TO DO: The data below needs to be returned exactly, line for line.
=====
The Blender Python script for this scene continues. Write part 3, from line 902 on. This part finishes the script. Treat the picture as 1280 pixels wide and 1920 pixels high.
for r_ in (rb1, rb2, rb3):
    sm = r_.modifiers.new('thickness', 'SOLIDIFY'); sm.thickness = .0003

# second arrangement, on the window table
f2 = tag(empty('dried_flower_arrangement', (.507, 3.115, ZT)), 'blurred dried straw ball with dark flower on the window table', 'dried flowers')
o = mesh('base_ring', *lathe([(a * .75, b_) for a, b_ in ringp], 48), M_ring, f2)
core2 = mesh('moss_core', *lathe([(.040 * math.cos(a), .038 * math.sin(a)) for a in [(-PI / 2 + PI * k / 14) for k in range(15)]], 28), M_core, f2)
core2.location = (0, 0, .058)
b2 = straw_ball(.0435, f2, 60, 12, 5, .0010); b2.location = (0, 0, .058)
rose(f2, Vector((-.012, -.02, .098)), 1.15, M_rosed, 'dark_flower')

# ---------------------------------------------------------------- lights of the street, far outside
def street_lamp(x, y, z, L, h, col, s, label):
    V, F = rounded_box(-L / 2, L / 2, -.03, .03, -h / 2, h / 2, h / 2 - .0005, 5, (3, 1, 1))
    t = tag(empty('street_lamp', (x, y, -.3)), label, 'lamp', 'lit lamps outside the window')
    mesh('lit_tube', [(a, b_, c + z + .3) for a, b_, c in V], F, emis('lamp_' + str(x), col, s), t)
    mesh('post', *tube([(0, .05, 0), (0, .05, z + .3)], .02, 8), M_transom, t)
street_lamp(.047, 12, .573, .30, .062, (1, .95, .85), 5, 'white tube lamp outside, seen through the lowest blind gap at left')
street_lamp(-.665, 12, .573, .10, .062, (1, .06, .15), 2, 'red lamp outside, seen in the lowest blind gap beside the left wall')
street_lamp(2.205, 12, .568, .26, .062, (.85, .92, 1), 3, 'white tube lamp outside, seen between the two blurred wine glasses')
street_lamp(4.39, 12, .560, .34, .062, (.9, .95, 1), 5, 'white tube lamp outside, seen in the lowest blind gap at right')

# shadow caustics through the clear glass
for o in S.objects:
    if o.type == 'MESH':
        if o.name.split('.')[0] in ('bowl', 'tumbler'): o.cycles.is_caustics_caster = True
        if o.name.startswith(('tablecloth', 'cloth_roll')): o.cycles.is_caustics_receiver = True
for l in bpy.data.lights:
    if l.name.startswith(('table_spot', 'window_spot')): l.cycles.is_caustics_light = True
=====
TASK ANSWER:
The Blender Python script for this scene continues. Write part 3, from line 902 on. This part finishes the script. Treat the picture as 1280 pixels wide and 1920 pixels high.
for r_ in (rb1, rb2, rb3):
    sm = r_.modifiers.new('thickness', 'SOLIDIFY'); sm.thickness = .0003

# second arrangement, on the window table
f2 = tag(empty('dried_flower_arrangement', (.507, 3.115, ZT)), 'blurred dried straw ball with dark flower on the window table', 'dried flowers')
o = mesh('base_ring', *lathe([(a * .75, b_) for a, b_ in ringp], 48), M_ring, f2)
core2 = mesh('moss_core', *lathe([(.040 * math.cos(a), .038 * math.sin(a)) for a in [(-PI / 2 + PI * k / 14) for k in range(15)]], 28), M_core, f2)
core2.location = (0, 0, .058)
b2 = straw_ball(.0435, f2, 60, 12, 5, .0010); b2.location = (0, 0, .058)
rose(f2, Vector((-.012, -.02, .098)), 1.15, M_rosed, 'dark_flower')

# ---------------------------------------------------------------- lights of the street, far outside
def street_lamp(x, y, z, L, h, col, s, label):
    V, F = rounded_box(-L / 2, L / 2, -.03, .03, -h / 2, h / 2, h / 2 - .0005, 5, (3, 1, 1))
    t = tag(empty('street_lamp', (x, y, -.3)), label, 'lamp', 'lit lamps outside the window')
    mesh('lit_tube', [(a, b_, c + z + .3) for a, b_, c in V], F, emis('lamp_' + str(x), col, s), t)
    mesh('post', *tube([(0, .05, 0), (0, .05, z + .3)], .02, 8), M_transom, t)
street_lamp(.047, 12, .573, .30, .062, (1, .95, .85), 5, 'white tube lamp outside, seen through the lowest blind gap at left')
street_lamp(-.665, 12, .573, .10, .062, (1, .06, .15), 2, 'red lamp outside, seen in the lowest blind gap beside the left wall')
street_lamp(2.205, 12, .568, .26, .062, (.85, .92, 1), 3, 'white tube lamp outside, seen between the two blurred wine glasses')
street_lamp(4.39, 12, .560, .34, .062, (.9, .95, 1), 5, 'white tube lamp outside, seen in the lowest blind gap at right')

# shadow caustics through the clear glass
for o in S.objects:
    if o.type == 'MESH':
        if o.name.split('.')[0] in ('bowl', 'tumbler'): o.cycles.is_caustics_caster = True
        if o.name.startswith(('tablecloth', 'cloth_roll')): o.cycles.is_caustics_receiver = True
for l in bpy.data.lights:
    if l.name.startswith(('table_spot', 'window_spot')): l.cycles.is_caustics_light = True